Swiss central bank with largest rate increase ever

Swiss central bank implemented the largest rate increase ever on Thursday, imitating the harsh measures taken by the U.S. Federal Reserve and other central banks around the globe to combat inflation.

According to Thomas Jordan, head of the SNB governing board, the Swiss National Bank could not completely rule out the possibility that additional hikes above the rise of three-quarters of a percentage point “would be necessary to ensure price stability over the medium term.”

It intends to cut inflation, which was 3.5% in August, significantly lower than the record 9.1% in the 19 nearby member states of the European Union that use the euro.

The Swiss rate jumped from -0.25% to 0.5%, ending years of negative interest rates, which is evidence of the country’s attractiveness as a haven for assets and of the stable economy and low inflation environment.

For many investors who would have expected a return on their money, the negative interest rate environment essentially meant that anyone who stashed funds in Switzerland paid for the pleasure.

Because Switzerland’s cost of living is relatively high compared to its primary neighbors, the European Union member states, some economists have claimed that the wealthy Alpine nation appears to be less susceptible to inflationary pressures.

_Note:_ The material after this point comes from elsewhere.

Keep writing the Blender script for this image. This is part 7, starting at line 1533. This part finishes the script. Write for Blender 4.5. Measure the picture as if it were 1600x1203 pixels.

For instance, a recent rise in the Swiss franc’s value against the euro has led many Swiss customers to cross the border into nearby nations like France or Germany to purchase fuel and other consumer items that are now suddenly more affordable there.

Following the bank’s statement, the Swiss franc fell more than 1% against the euro, and economists speculate that some investors may have anticipated a higher increase.

The action was taken a day after the Fed raised its benchmark interest rate by three-quarters of a percent for the third time in a row and hinted that additional hikes would follow.